The Insider’s findings corroborate a 2020 report by The New York Times, citing U.S. officials, that Russia paid bounties to the Taliban to kill U.S.-led coalition troops in Afghanistan. Washington later said it had “low to moderate confidence” in the claims, while Moscow denied the reports.
The Insider cited anonymous former Afghan intelligence (NDS) officials as saying that the years-long GRU-Taliban program paid an average of $200,000 per killed U.S. or coalition soldier, with smaller payments for killed Afghan troops.
Russia’s total payout to the Taliban through the operation totaled approximately $30 million, one former NDS official estimated.
The outlet linked the operation to GRU Unit 29155, which has reportedly been behind numerous poisonings, bombings and other covert destabilization efforts in the West.

Unit 29155 reportedly recruited at least three networks of Afghan nationals to act as intermediaries between it and illegal armed groups in Afghanistan.
The program was said to have started from at least 2015 and “kicked into high gear” around 2016, when Donald Trump was elected to his first term as president.
Following the 2020 New York Times report, Democrats pointed to the reports as evidence that then-President Trump was failing to stand up to Russia.
But apart from the issue being brought up during a January 2021 call between Presidents Joe Biden and Vladimir Putin, the U.S. did not take specific action against Russia over the reported operation.
Six former CIA officers who have analyzed the intelligence on the GRU’s Afghan operations told The Insider that the findings “complement and amplify what has been the conventional wisdom of the U.S. intelligence community over the past four years — a conventional wisdom that has often been undermined or occluded by politicized agendas.” 
“There are many instances when we got punched in the face and were told to do nothing about it for fear of escalation,” one former CIA officer told the outlet. “This was one.”
The U.S. completed its withdrawal from Afghanistan in 2021 in a chaotic pull-out that drew derision from Russia.
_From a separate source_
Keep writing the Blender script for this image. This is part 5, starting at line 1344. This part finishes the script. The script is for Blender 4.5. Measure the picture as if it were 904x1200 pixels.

The Taliban swept to power soon after Afghanistan’s U.S.-backed government collapsed.
Moscow has since strengthened its partnership with the Taliban despite the group’s status as a banned terrorist organization in Russia.
The Insider claimed that the GRU officer in charge of the GRU-Taliban program continues to act as a “critical backchannel interlocutor” negotiating intelligence and military cooperation between Moscow and Kabul.
A number of other operatives involved in the operation were granted Russian passports and identities following the U.S. withdrawal from Afghanistan. The Insider’s investigative partner Der Spiegel found that some stayed in Russia, while others settled in India and even western Europe.